Elle a notamment pour objet d'évaluer les risques environnementaux liés aux techniques de fracturation hydraulique ou aux techniques alternatives.
Elle émet un avis public sur les conditions de mise en oeuvre des expérimentations, réalisées à seules fins de recherche scientifique sous contrôle public, prévues à l'article 4 ».
Si la technique est prohibée, la porte reste grande ouverte pour l’exploitation des hydrocarbures non conventionnels. Car pourquoi se contenter d’interdire la technique et de permettre les recherches si ce n’est pas dans la perspective d’exploiter ces ressources naturelles ? En focalisant ainsi le débat sur la technique et sans toucher à la question de l’exploitation de ces ressources fossiles, l’objectif du gouvernement n’était-il pas de faire retomber la mobilisation populaire avant de « sortir la France de l’interdiction » (qui est le nom de la conférence organisée par l’ancienne Ministre de l’écologie Ministre Nathalie Kosciusko-Morizet, quelques mois seulement après l’adoption de la loi) ?
Un gouvernement dans l’erreur
Que nous dit la Ministre D.Batho dont les propos sont repris par la dépêche AFP d’hier ? «Le gouvernement maintient clairement et nettement sur l’interdiction de l’exploitation des gaz de schiste, car nulle part dans le monde il n’a été prouvé que cette exploitation pouvait se faire sans dégâts considérables sur l’environnement et avec des risques importants pour la santé».
Il est ici clairement énoncé deux choses. Les problèmes sont la technique utilisée d’une part et d’autre part qu’elle est interdite à cause de ses conséquences sociales et environnementales. Delphine Batho est d’ailleurs tout à fait explicite sur la question. Elle précise que ce qui pose problème c’est la technique utilisée pour explorer et exploiter ce type d'énergie fossile «avec des produits chimiques qui ensuite vont dans les nappes phréatiques». L’argumentation du gouvernement est donc le suivant – à savoir le même que le gouvernement Sarkozy – le problème est la fracturation hydraulique et ses conséquences sur l’environnement. Je semble dire que la Ministre a tort. Pourquoi donc, alors qu’il apparaît être du bon sens que le problème de l’exploitation des gaz et des huiles de schiste sont ceux liés à la pollution ? Parce que la bataille est fine.
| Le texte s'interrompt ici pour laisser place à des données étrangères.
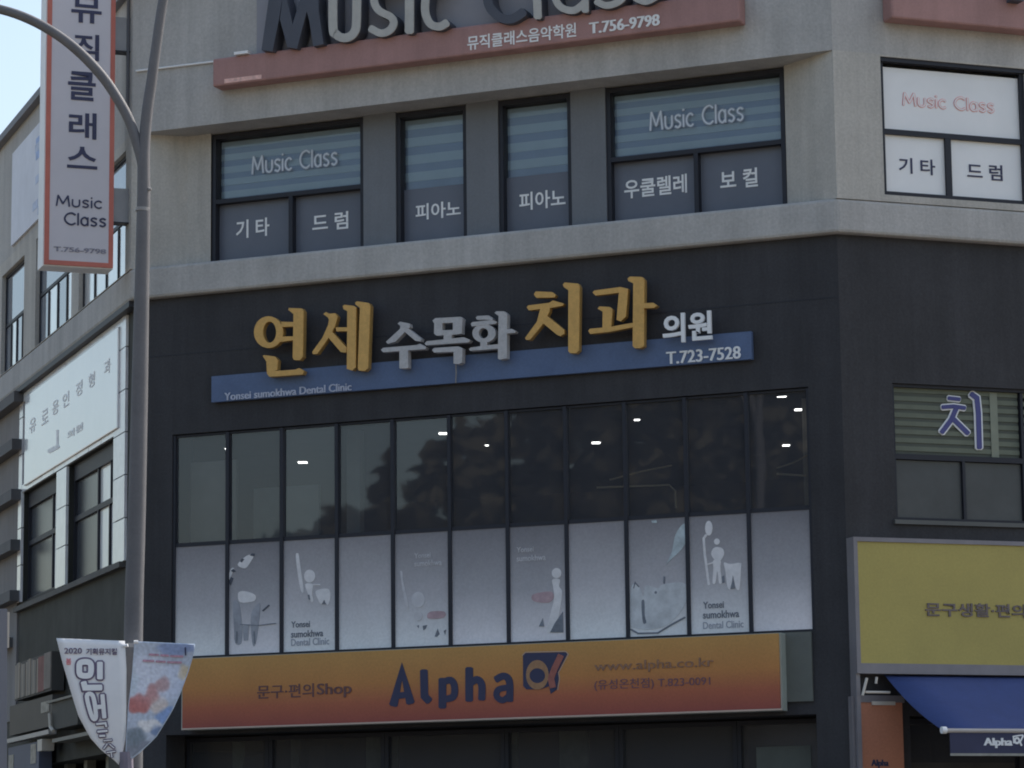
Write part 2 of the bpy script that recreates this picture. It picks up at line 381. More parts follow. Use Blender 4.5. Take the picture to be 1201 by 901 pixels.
# third floor, front wall -------------------------------------------------
SF = Surf(F, -.30); WI, WO = -.42, -.27
data = [(0, 8.58, True, [('Music Class', (296, 184), (395, 193), 'outline'), ('기 타', (277, 259), (316, 276.4), 'w'), ('드 럼', (366.5, 252), (408.5, 268), 'w')]),
        (1, 8.512, False, [('피아노', (487.5, 240), (540.5, 253.5), 'w')]),
        (2, 8.524, False, [('피아노', (609, 226.5), (663.5, 242), 'w')]),
        (3, 8.570, True, [('Music Class', (762.4, 132), (871.5, 141), 'outline'), ('우쿨렐레', (732, 211.5), (806, 226), 'w'), ('보 컬', (844.5, 201), (889, 218.6), 'w')])]
for k, zr, wide, words in data:
    u0, u1, z0, z1 = FW[k]; t = .045
    um = {0: -2.58, 3: 1.865}.get(k)
    fr = window_frame(F, u0, u1, z0 - .0, z1, t, WI, WO, rails=[(zr, .045)] if wide else [], posts=[(um, z0 + t, zr - .02, .045)] if wide else [])
    wdw = build('window', fr, FRAME, B)
    build('pane', MB().box(F, u0 + t, u1 - t, zr, z1 - t, WI + .05, WI + .056), GLASS2, wdw)
    blind(F, u0 + t, u1 - t, zr + .0, z1 - .055, WI + .02, wdw, 5 if wide else 4)
    if wide:
        build('dark_film', MB().box(F, u0 + t, um - .02, z0 + t, zr - .02, WI + .05, WI + .058), FILMD, wdw)
        build('dark_film', MB().box(F, um + .02, u1 - t, z0 + t, zr - .02, WI + .05, WI + .058), FILMD, wdw)
    else:
        build('dark_film', MB().box(F, u0 + t, u1 - t, z0 + t, zr, WI + .05, WI + .058), FILMD, wdw)
    S = Surf(F, WI + .06)
    for body, tl, br, st in words:
        if st == 'w': build('lettering', text(S, body, tl, br, WI + .059, WI + .064, off=.016), WHITE, wdw)
        else:
            build('lettering', mono(S, body, tl, br, WI + .057, WI + .060, .17), mat('silver_blue_print', (106, 119, 140), .6, .15, 20), wdw)
            build('lettering', mono(S, body, tl, br, WI + .058, WI + .066, .07), BLIND, wdw)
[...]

Je tiens que la façon dont la droite a mené le débat, et qui est ici repris par le gouvernement Ayrault, est volontairement tronquée, sous pression des industriels, et qu’elle évite les éléments de fond que sont plus globalement les questions énergétiques et de réchauffement climatique. Quel est le problème ? L’exploitation de la totalité des réserves conventionnelles d’hydrocarbures connues entrainerait des émissions de gaz à effet de serre de l’ordre de 840 milliards de tonnes de GES. Pour rappel, tenir la limite de 2°C de réchauffement climatique, et éviter les désastres sociaux qui vont avec, implique de contenir les émissions en deçà de 700 milliards de tonnes. Or si il est ajouté à cela l’usage qui serait fait des réserves non conventionnelles, les émissions progresseraient de 50% ! Dans le système capitaliste, dont la nature même est l’accumulation du profit, inutile de s’étendre sur le fait que les hydrocarbures non conventionnels ne viendront pas en substitution des autres. Il n’y a aucune place pour les économies, pas une seule goutte ne doit échapper à la logique productiviste ! Autant dire que l’exploitation des gaz et des huiles de schiste relève du pur crime écologique.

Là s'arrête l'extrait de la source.